While all of these classes and training sessions are great, Frets said she thinks the child and youth program is what stands out the most.
“We have a full children’s area. Equally what we’re doing with the parents is what we’re doing with the kids. We researched for two years and really looked at — because we had a tsunami of kids. For every parent we had more than two kids — so we were watching what was happening, parents are often really distressed because of what the kids have had to go through. We have a mentoring program, a tutoring program, after school programs, kids zone, we have life skills classes, taught by Nexus Youth and Families Services,” she explained.
Cloy said there are not too many agencies that offer child care for parents and said Vine Maple has been great for her kids.
“They provide not just a daycare center for your kids to sit in, they actually have activities, structure for the kids,” Cloy said.
Frets said this is not babysitting, it’s working with children to help them learn coping skills and self regulation.
She said when a lot of kids come into Vine Maple, they are overwhelmed and overstimulated, but once they start to calm down, counselors are able to help them learn how to connect with the cognitive part of their brain because usually when kids come in, they are in “fight or flight” mode with no other sense of connecting.
According to Frets, each month there are at least 30 new families coming in and with those 30 families comes about 70 kids.
She said about 70 percent of them are engaged with the programs at Vine Maple, which means there need to be a lot of volunteers.
Without volunteers, Frets said they could not do the work they do. She said there are about 60 volunteers that come in each week to help out with children or parents, wherever they are needed.
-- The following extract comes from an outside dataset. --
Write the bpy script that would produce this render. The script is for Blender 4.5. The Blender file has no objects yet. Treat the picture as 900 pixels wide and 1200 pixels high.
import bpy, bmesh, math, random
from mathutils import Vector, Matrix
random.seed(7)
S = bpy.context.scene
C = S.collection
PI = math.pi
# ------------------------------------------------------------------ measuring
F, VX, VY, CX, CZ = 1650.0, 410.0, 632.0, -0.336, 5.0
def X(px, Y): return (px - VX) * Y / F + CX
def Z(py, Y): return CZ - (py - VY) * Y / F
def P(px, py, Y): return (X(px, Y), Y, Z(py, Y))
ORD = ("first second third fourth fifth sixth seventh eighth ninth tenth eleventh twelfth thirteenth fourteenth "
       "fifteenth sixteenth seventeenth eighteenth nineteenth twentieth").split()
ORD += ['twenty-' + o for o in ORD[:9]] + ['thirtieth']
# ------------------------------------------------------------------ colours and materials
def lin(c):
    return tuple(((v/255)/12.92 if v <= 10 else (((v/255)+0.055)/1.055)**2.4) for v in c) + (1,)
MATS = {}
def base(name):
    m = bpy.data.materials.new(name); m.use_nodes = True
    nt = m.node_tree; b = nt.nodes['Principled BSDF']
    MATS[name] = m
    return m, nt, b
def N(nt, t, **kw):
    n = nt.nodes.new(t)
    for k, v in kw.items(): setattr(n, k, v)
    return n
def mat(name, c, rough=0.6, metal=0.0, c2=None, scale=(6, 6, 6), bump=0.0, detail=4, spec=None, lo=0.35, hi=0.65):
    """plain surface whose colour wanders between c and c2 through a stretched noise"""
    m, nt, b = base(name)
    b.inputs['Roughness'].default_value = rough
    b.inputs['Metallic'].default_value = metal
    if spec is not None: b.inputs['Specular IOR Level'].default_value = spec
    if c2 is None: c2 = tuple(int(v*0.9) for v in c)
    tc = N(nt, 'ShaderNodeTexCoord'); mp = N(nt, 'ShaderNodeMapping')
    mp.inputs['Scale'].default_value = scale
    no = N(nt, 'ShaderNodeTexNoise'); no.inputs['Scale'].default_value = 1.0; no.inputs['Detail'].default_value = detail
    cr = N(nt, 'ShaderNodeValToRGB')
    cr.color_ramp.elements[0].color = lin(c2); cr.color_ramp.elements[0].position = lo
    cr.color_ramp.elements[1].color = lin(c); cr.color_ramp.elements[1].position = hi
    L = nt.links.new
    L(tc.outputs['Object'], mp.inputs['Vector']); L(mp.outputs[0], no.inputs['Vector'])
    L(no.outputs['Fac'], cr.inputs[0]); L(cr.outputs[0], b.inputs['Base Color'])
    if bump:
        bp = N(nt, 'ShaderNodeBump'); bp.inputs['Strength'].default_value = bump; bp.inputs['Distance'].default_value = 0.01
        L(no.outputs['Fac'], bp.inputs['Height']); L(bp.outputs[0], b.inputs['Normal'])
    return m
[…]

When a family is ready to leave Vine Maple Place there’s a good chance they’ll stay on track. Frets said 91 percent of families are still housed and doing well after one year on their own. She said if they hit a bump in the road and need help again, they are always welcome to come back and ask for help.
“The need in our community is huge. We’re receiving 90 phone calls a month on average and it’s actually been escalating a little bit. We’re able to bring 30 families in. We want to see that service gap reduced. We want to be able to help, we want to be able to ensure no kids are sleeping outside or sleeping in dangerous place. Our goal is to stop homelessness for every family that calls here,” she said. “That we’re able to serve them with the services they need in that emergency because it’s not OK that a child and their family are going to be sleeping somewhere dangerous tonight.”
To get more information on Vine Maple Place and how you to help, call 425-432-2119 ext. 111.
Vine Maple also offers “Vision of Hope.”
According to the website, Vision of Hope is a casual and informative presentation to learn more about the Vine Maple Place vision and how to break the cycle of family homelessness.
“It’s just beyond amazing. It’s great, like, not even for just me, but just for them touching multiple families and I know if they could help the world they would. I pray that they get to that point to where they are nationwide because they’re amazing. They’re a family to us,” Cloy said with tears in her eyes.